Taylor Swift is in the news, and not just because she has become the most decorated solo artist of all time. The fact that Taylor Swift has already been mentioned multiple times on Walled Culture underlines that she is also an important – if surprising – figure in the world of copyright. That’s because Swift has been re-recording her albums in order to gain full control over them. She lost control because of the way that copyright works in the music industry, where it is split between the written song and its performance (the “master recording”). Record label contracts typically contain a clause in which the artist grants the label an exclusive and total license to the master. By re-recording her albums, Swift can add control of the master to her control of the written songs.

Swift’s long battle is well-known in the industry. But an article on the Harvard Law Today site from a few months back adds an important detail to this story that I have not seen reported anywhere else. It draws on comments made by Gary R. Greenstein, a “technology transactions partner” at Wilson Sonsini, one of the top US law firms. It concerns a common legal requirement in contracts to wait a certain number of years before artists are allowed to re-record an album:

It’s significant, Greenstein said, that the first Taylor’s Version wasn’t released until she’d been off [record label] Big Machine for three years. Until then, she was legally bound not to re-record any of the material, and this time frame was typical of record deals in the past. But this is the part of the equation that Swift likely changed for good.

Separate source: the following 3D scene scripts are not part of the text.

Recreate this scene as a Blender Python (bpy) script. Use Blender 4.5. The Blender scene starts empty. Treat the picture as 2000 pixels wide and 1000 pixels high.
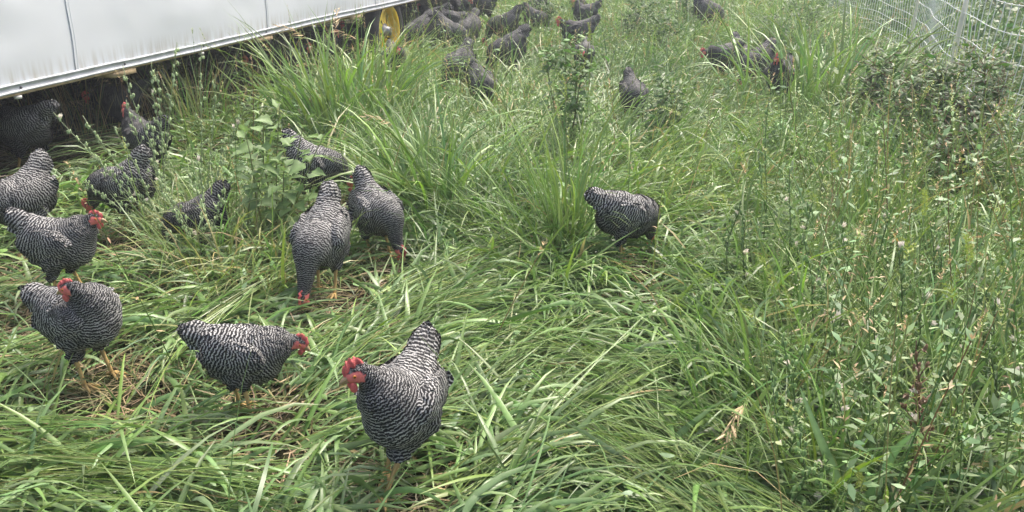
import bpy, math, random
import numpy as np
from mathutils import Vector, Matrix, Euler

# ------------------------------------------------------------------ camera, sky, sun, exposure
scene = bpy.context.scene
CAM_H, PITCH, FPX = 1.55, 22.5, 1570.0            # camera height (m), tilt below horizontal, focal length for a 2000 px wide frame
cam_data = bpy.data.cameras.new("camera")
cam_data.sensor_width = 36.0
cam_data.lens = 36.0 * FPX / 2000.0
cam_data.clip_start = 0.05
cam_data.clip_end = 400.0
cam = bpy.data.objects.new("camera", cam_data)
cam.location = (0, 0, CAM_H)
cam.rotation_euler = (math.radians(90 - PITCH), 0, 0)
scene.collection.objects.link(cam)
scene.camera = cam

SUN_EL, SUN_AZ = 60.0, 36.0                       # sun stands high on the right, behind thin cloud
world = bpy.data.worlds.new("World")
scene.world = world
world.use_nodes = True
wn, wl = world.node_tree.nodes, world.node_tree.links
wn.clear()
w_out = wn.new("ShaderNodeOutputWorld")
w_bg = wn.new("ShaderNodeBackground")
w_sky = wn.new("ShaderNodeTexSky")
w_sky.sky_type = 'NISHITA'
w_sky.sun_disc = False
w_sky.sun_elevation = math.radians(SUN_EL)
w_sky.sun_rotation = math.radians(SUN_AZ)
w_sky.dust_density = 8.0
w_sky.air_density = 0.9
w_sky.ozone_density = 0.4
w_bg.inputs["Strength"].default_value = 0.15
wl.new(w_sky.outputs["Color"], w_bg.inputs["Color"])
wl.new(w_bg.outputs["Background"], w_out.inputs["Surface"])

sun_data = bpy.data.lights.new("sun", 'SUN')
sun_data.energy = 1.5
sun_data.angle = math.radians(22)
sun_data.color = (1.0, 0.97, 0.92)
sun = bpy.data.objects.new("sun", sun_data)
_el, _az = math.radians(SUN_EL), math.radians(SUN_AZ)
_to_sun = Vector((math.sin(_az) * math.cos(_el), math.cos(_az) * math.cos(_el), math.sin(_el)))
sun.rotation_euler = _to_sun.to_track_quat('Z', 'Y').to_euler()
sun.location = (3, -3, 8)
scene.collection.objects.link(sun)

scene.view_settings.view_transform = 'Standard'
scene.view_settings.look = 'None'
scene.view_settings.exposure = 1.08
scene.view_settings.gamma = 1.0
scene.view_settings.use_curve_mapping = False
scene.render.engine = 'CYCLES'
scene.cycles.max_bounces = 6
scene.cycles.diffuse_bounces = 3
scene.cycles.glossy_bounces = 2
scene.cycles.transmission_bounces = 3
scene.cycles.transparent_max_bounces = 4

# ------------------------------------------------------------------ small helpers
rng = np.random.default_rng(11)
random.seed(11)
C = scene.collection
_cp, _sp = math.cos(math.radians(PITCH)), math.sin(math.radians(PITCH))

def ray(px, py):
    u, v = px - 1000.0, 500.0 - py
    return np.array([u, FPX * _cp + v * _sp, v * _cp - FPX * _sp])
def G(px, py, z=0.0):
    """the point of the place seen in that direction, at height z"""
    d = ray(px, py)
    t = (z - CAM_H) / d[2]
    return np.array([d[0] * t, d[1] * t, z])
def RY(px, py, Y):
    d = ray(px, py)
    t = Y / d[1]
    return np.array([d[0] * t, Y, CAM_H + d[2] * t])
def proj(P):
    x, y, z = P[:, 0], P[:, 1], P[:, 2] - CAM_H
    dep = y * _cp - z * _sp
    up = y * _sp + z * _cp
    dep = np.maximum(dep, 1e-3)
    return 1000 + FPX * x / dep, 500 - FPX * up / dep

def ground_h(x, y):
    x = np.asarray(x, float); y = np.asarray(y, float)
    return (0.018 * np.sin(1.3 * x + 0.7) * np.cos(1.1 * y + 0.3) + 0.012 * np.sin(2.9 * x - 1.7 * y)
            + 0.008 * np.sin(5.1 * x + 3.3 * y + 1.0))

def vnoise(x, y, s, seed=0):
    """smooth value noise, 0..1"""
    r = np.random.default_rng(100 + seed).random((64, 64))
    x = np.asarray(x) / s + 17.3; y = np.asarray(y) / s + 9.1
    i, j = np.floor(x).astype(int), np.floor(y).astype(int)
    fx, fy = x - i, y - j
    fx = fx * fx * (3 - 2 * fx); fy = fy * fy * (3 - 2 * fy)
    i0, i1, j0, j1 = i % 64, (i + 1) % 64, j % 64, (j + 1) % 64
    return (r[i0, j0] * (1 - fx) * (1 - fy) + r[i1, j0] * fx * (1 - fy) + r[i0, j1] * (1 - fx) * fy + r[i1, j1] * fx * fy)

def mesh_np(name, V, quads=None, tris=None, attrs=None, mats=None, smooth=True, mat_index=None):
    """mesh from numpy arrays; attrs: name -> (type, array) on points"""
    me = bpy.data.meshes.new(name)
    V = np.asarray(V, np.float32).reshape(-1, 3)
    loops, starts, tot = [], [], 0
    if quads is not None and len(quads):
        q = np.asarray(quads, np.int32).reshape(-1, 4)
        loops.append(q.ravel()); starts.append(tot + np.arange(len(q)) * 4); tot += 4 * len(q)
    if tris is not None and len(tris):
        t = np.asarray(tris, np.int32).reshape(-1, 3)
        loops.append(t.ravel()); starts.append(tot + np.arange(len(t)) * 3); tot += 3 * len(t)
    loops = np.concatenate(loops); starts = np.concatenate(starts).astype(np.int32)
    me.vertices.add(len(V)); me.vertices.foreach_set("co", V.ravel())
    me.loops.add(len(loops)); me.loops.foreach_set("vertex_index", loops)
    me.polygons.add(len(starts)); me.polygons.foreach_set("loop_start", starts)
    if attrs:
        for k, (typ, arr) in attrs.items():
            a = me.attributes.new(k, typ, 'POINT')
            arr = np.asarray(arr, np.float32)
            if typ == 'FLOAT_COLOR':
                if arr.shape[1] == 3: arr = np.concatenate([arr, np.ones((len(arr), 1), np.float32)], 1)
                a.data.foreach_set("color", arr.ravel())
            else:
                a.data.foreach_set("value", arr.ravel())
    me.update(calc_edges=True)
    if smooth: me.polygons.foreach_set("use_smooth", np.ones(len(starts), bool))
    for m in (mats or []): me.materials.append(m)
    if mat_index is not None: me.polygons.foreach_set("material_index", np.asarray(mat_index, np.int32))
    me.validate()
    return me

def obj(name, me, parent=None, loc=None, rot=None, scale=None):
    o = bpy.data.objects.new(name, me)
    C.objects.link(o)
    if parent is not None: o.parent = parent
    if loc is not None: o.location = loc
    if rot is not None: o.rotation_euler = rot
    if scale is not None: o.scale = scale if hasattr(scale, '__len__') else (scale,) * 3
    return o
def tag(o, label=None, cat=None, group=None, kind=None):
    if label: o["label"] = label
    if cat: o["category"] = cat
    if group: o["group"] = group
    if kind: o["kind"] = kind
    return o
def thing(name, label, cat, loc=(0, 0, 0), rz=0.0, group=None):
    o = obj(name, None, None, loc, (0, 0, rz))
    o.empty_display_size = 0.05
    return tag(o, label, cat, group)

class MB:
    """collects boxes, tubes and lathes into one mesh"""
    def __init__(s): s.v, s.q, s.t, s.c, s.n = [], [], [], [], 0
    def add(s, V, quads=None, tris=None, col=None):
        V = np.asarray(V, float).reshape(-1, 3)
        s.v.append(V)
        if quads is not None and len(quads): s.q.append(np.asarray(quads, int).reshape(-1, 4) + s.n)
        if tris is not None and len(tris): s.t.append(np.asarray(tris, int).reshape(-1, 3) + s.n)
        c = np.ones((len(V), 3)) * (np.asarray(col) if col is not None else 1.0)
        s.c.append(c); s.n += len(V)
        return s
    def box(s, c, d, R=None, col=None):
        c = np.asarray(c, float); d = np.asarray(d, float) / 2
        V = np.array([[x, y, z] for x in (-1, 1) for y in (-1, 1) for z in (-1, 1)]) * d
        if R is not None: V = V @ np.asarray(R).T
        return s.add(V + c, [[0, 1, 3, 2], [4, 6, 7, 5], [0, 4, 5, 1], [2, 3, 7, 6], [0, 2, 6, 4], [1, 5, 7, 3]], col=col)
    def tube(s, P, r, n=6, col=None, caps=True):
        P = np.asarray(P, float); m = len(P)
        r = np.broadcast_to(np.asarray(r, float), (m,))
        T = np.gradient(P, axis=0); T /= np.linalg.norm(T, axis=1)[:, None] + 1e-9
        ref = np.array([0, 0, 1.0]) if abs(T[:, 2]).mean() < 0.8 else np.array([1.0, 0, 0])
        A = np.cross(T, ref); A /= np.linalg.norm(A, axis=1)[:, None] + 1e-9
        B = np.cross(T, A)
        a = np.arange(n) * 2 * math.pi / n
        V = P[:, None] + r[:, None, None] * (np.cos(a)[None, :, None] * A[:, None] + np.sin(a)[None, :, None] * B[:, None])
        i, k = np.meshgrid(np.arange(m - 1), np.arange(n), indexing='ij')
        k2 = (k + 1) % n
        Q = np.stack([i * n + k, i * n + k2, (i + 1) * n + k2, (i + 1) * n + k], -1).reshape(-1, 4)
        tr = []
        if caps:
            tr = [[0, j + 1, j] for j in range(1, n - 1)] + [[(m - 1) * n, (m - 1) * n + j, (m - 1) * n + j + 1] for j in range(1, n - 1)]
        cc = col
        if col is not None and np.ndim(col) == 2: cc = np.repeat(np.asarray(col), n, 0)
        return s.add(V.reshape(-1, 3), Q, tr, cc)
    def ell(s, c, r, n=8, m=6, R=None, col=None):
        V, Q = [], []
        for i in range(m + 1):
            th = math.pi * i / m
            for j in range(n):
                ph = 2 * math.pi * j / n
                V.append((math.sin(th) * math.cos(ph), math.sin(th) * math.sin(ph), math.cos(th)))
        V = np.array(V) * np.asarray(r)
        if R is not None: V = V @ np.asarray(R).T
        for i in range(m):
            for j in range(n):
                Q.append([i * n + j, (i + 1) * n + j, (i + 1) * n + (j + 1) % n, i * n + (j + 1) % n])
        return s.add(V + np.asarray(c), Q, None, col)
    def mesh(s, name, mats, smooth=False):
        return mesh_np(name, np.concatenate(s.v), np.concatenate(s.q) if s.q else None, np.concatenate(s.t) if s.t else None,
                       {"col": ('FLOAT_COLOR', np.concatenate(s.c))}, mats if isinstance(mats, list) else [mats], smooth)

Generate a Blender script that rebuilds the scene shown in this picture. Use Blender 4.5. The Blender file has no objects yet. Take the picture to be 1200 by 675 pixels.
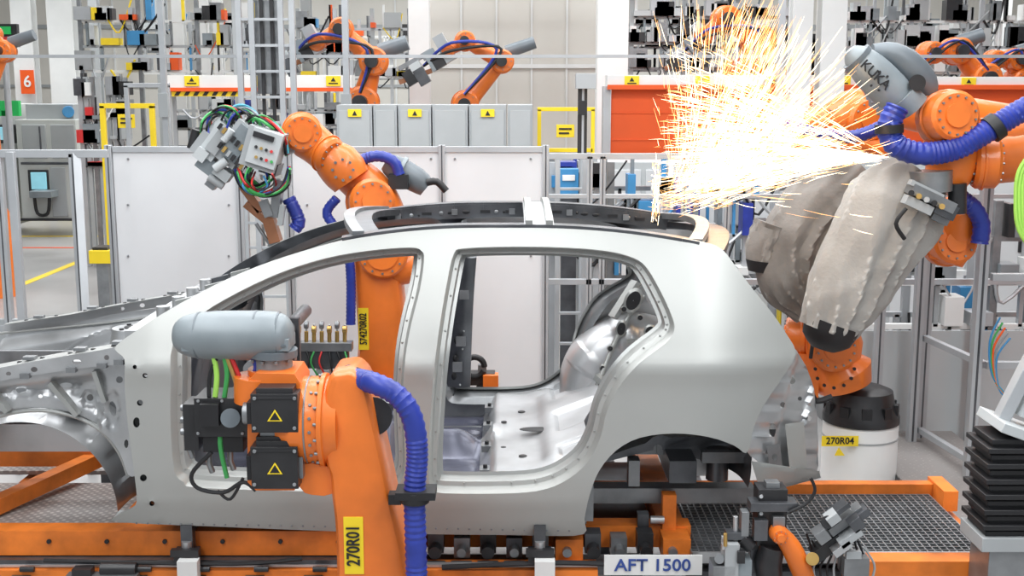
import bpy,bmesh,math,random
from mathutils import Vector,Matrix,Euler,noise,geometry
random.seed(7)
R=random.uniform
F=1400.0;CY=-4.8;CH=2.6;TH=math.radians(9.6)
def P(u,v,y):
    a=(u-600)/F;b=-(v-337.5)/F
    d=Vector((a,math.cos(TH)+b*math.sin(TH),-math.sin(TH)+b*math.cos(TH)))
    t=(y-CY)/d.y
    return Vector((0,CY,CH))+d*t
def S(y): return (y-CY)/F
# ---------------------------------------------------------------- materials
MATS={}
def mat(name,col,rough=.5,metal=0.,var=.12,scale=6.,bump=.0,bscale=40.,emit=0,spec=.5,coat=0,dirt=None):
    if name in MATS: return MATS[name]
    m=bpy.data.materials.new(name);m.use_nodes=True
    n=m.node_tree.nodes;l=m.node_tree.links
    bs=n['Principled BSDF']
    tc=n.new('ShaderNodeTexCoord')
    nz=n.new('ShaderNodeTexNoise');nz.inputs['Scale'].default_value=scale;nz.inputs['Detail'].default_value=5
    l.new(tc.outputs['Object'],nz.inputs['Vector'])
    cr=n.new('ShaderNodeValToRGB')
    c=Vector(col)
    lo=c*(1-var);hi=c*(1+var*.6)
    if dirt: lo=Vector(dirt)
    cr.color_ramp.elements[0].position=.3;cr.color_ramp.elements[1].position=.62
    cr.color_ramp.elements[0].color=(*lo,1);cr.color_ramp.elements[1].color=(min(hi.x,1),min(hi.y,1),min(hi.z,1),1)
    l.new(nz.outputs['Fac'],cr.inputs['Fac']);l.new(cr.outputs['Color'],bs.inputs['Base Color'])
    mr=n.new('ShaderNodeMapRange');mr.inputs['To Min'].default_value=max(.03,rough-.08);mr.inputs['To Max'].default_value=min(1,rough+.1)
    l.new(nz.outputs['Fac'],mr.inputs['Value']);l.new(mr.outputs['Result'],bs.inputs['Roughness'])
    bs.inputs['Metallic'].default_value=metal
    bs.inputs['Specular IOR Level'].default_value=spec
    if coat: bs.inputs['Coat Weight'].default_value=coat
    if bump:
        nb=n.new('ShaderNodeTexNoise');nb.inputs['Scale'].default_value=bscale;nb.inputs['Detail'].default_value=4
        l.new(tc.outputs['Object'],nb.inputs['Vector'])
        bp=n.new('ShaderNodeBump');bp.inputs['Strength'].default_value=bump;bp.inputs['Distance'].default_value=.01
        l.new(nb.outputs['Fac'],bp.inputs['Height']);l.new(bp.outputs['Normal'],bs.inputs['Normal'])
    if emit:
        bs.inputs['Emission Color'].default_value=(*col,1);bs.inputs['Emission Strength'].default_value=emit
    MATS[name]=m;return m
ORG=mat('robot_orange_paint',(.76,.175,.02),.38,0,.18,4,coat=.15)
ORGF=mat('frame_orange_paint',(.70,.18,.02),.55,0,.38,5,bump=.1)
BODY=mat('body_panel_steel',(.42,.43,.415),.43,.38,.05,2)
BODY2=mat('body_flange_steel',(.38,.39,.38),.38,.5,.1,3)
GALV=mat('galvanised_steel',(.52,.53,.54),.35,.7,.16,5)
DSTL=mat('inner_dark_steel',(.11,.115,.125),.34,.65,.3,7)
MSTL=mat('mid_steel',(.26,.27,.28),.36,.65,.22,8)
ALU=mat('aluminium_profile',(.47,.49,.51),.4,.4,.08,4)
WHT=mat('white_board',(.68,.695,.71),.5,0,.05,1.5)
WHT2=mat('white_paint_beam',(.76,.77,.76),.5,0,.06,2)
GRYC=mat('cabinet_grey',(.37,.39,.40),.5,0,.06,2)
PALE=mat('enclosure_pale_grey',(.52,.55,.56),.45,0,.08,1.2)
GRY=mat('motor_grey',(.14,.165,.185),.4,.1,.12,6)
LGRY=mat('housing_light_grey',(.235,.27,.29),.4,.1,.16,5)
BLK=mat('black_rubber',(.012,.012,.014),.5,0,.3,9)
BLK2=mat('black_plastic',(.02,.02,.022),.36,0,.3,9)
BLUE=mat('blue_hose',(.022,.042,.30),.36,0,.2,12)
YEL=mat('yellow_label',(.9,.66,.02),.5,0,.05,3)
RED=mat('red_cable',(.6,.03,.03),.4,0,.1)
GRN=mat('green_cable',(.05,.36,.09),.4,0,.1)
LGRN=mat('lime_hose',(.4,.75,.12),.4,0,.1)
CYN=mat('light_blue_box',(.05,.25,.5),.4,0,.1)
CANV=mat('canvas_cover',(.39,.38,.36),.95,0,.14,3,bump=.3,bscale=45,spec=.1)
CANV2=mat('canvas_cover_dirty',(.25,.235,.22),.95,0,.3,3,bump=.3,bscale=45,spec=.1)
PUR=mat('floor_damping_sheet',(.085,.09,.125),.28,.3,.3,5)
CONC=mat('concrete_floor',(.35,.345,.34),.34,0,.14,.9,bump=.03)
WALL=mat('factory_wall_cream',(.68,.66,.61),.7,0,.06,.5)
CEIL=mat('ceiling_sheet',(.42,.42,.41),.8,0,.1,1)
ORS=mat('orange_curtain',(.80,.10,.01),.5,0,.06,2)
BRS=mat('brass',(.55,.36,.12),.35,.8,.15)
COP=mat('copper_arm',(.34,.15,.08),.4,.6,.3)
SCR=mat('screen_glass',(.25,.55,.65),.2,0,.1,emit=.5)
GSIGN=mat('green_sign',(.02,.45,.1),.5,0,.1,emit=.15)
NAVY=mat('navy_sign',(.03,.07,.28),.5)
TUBE=mat('luminaire_tube',(1,.97,.9),.5,emit=6)
SPW=mat('spark_white_hot',(1,.82,.56),.5,emit=4.5)
SPO=mat('spark_orange',(1,.50,.18),.5,emit=2.6)
def tread():
    m=bpy.data.materials.new('tread_plate');m.use_nodes=True;n=m.node_tree.nodes;l=m.node_tree.links;b=n['Principled BSDF']
    tc=n.new('ShaderNodeTexCoord');mp=n.new('ShaderNodeMapping');mp.inputs['Rotation'].default_value=(0,0,.785);mp.inputs['Scale'].default_value=(32,32,32)
    ck=n.new('ShaderNodeTexVoronoi');ck.inputs['Scale'].default_value=1;ck.inputs['Randomness'].default_value=.15
    l.new(tc.outputs['Object'],mp.inputs[0]);l.new(mp.outputs[0],ck.inputs['Vector'])
    cr=n.new('ShaderNodeValToRGB');cr.color_ramp.elements[0].position=.2;cr.color_ramp.elements[1].position=.4
    cr.color_ramp.elements[0].color=(.62,.59,.56,1);cr.color_ramp.elements[1].color=(.32,.30,.29,1)
    l.new(ck.outputs['Distance'],cr.inputs[0]);l.new(cr.outputs[0],b.inputs['Base Color'])
    b.inputs['Metallic'].default_value=.25;b.inputs['Roughness'].default_value=.45
    return m
TREAD=tread()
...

According to Greenstein, the major record labels used to be fairly reasonable in terms of the length of the prohibition they imposed on on re-recording. But he says that’s no longer the case as a result of Swift’s successful project to regain full control of her own works:

record companies are now trying to prohibit re-recordings for 20 or 30 years, not just two or three. And this has become a key part of contract negotiations. “Will they get 30 years? Probably not, if the lawyer is competent. But they want to make sure that the artist’s vocal cords are not in good shape by the time they get around to re-recording.”

In other words, as soon as a creator finds a way to take back control from intermediaries that have routinely derived excessive profits from the labor of others, the copyright world fights back with new legal straitjackets to stop other artists daring to do the same. That’s yet another reason for creators to retain full control of their works, and to shun traditional intermediaries that try to impose one-sided and unfair contracts.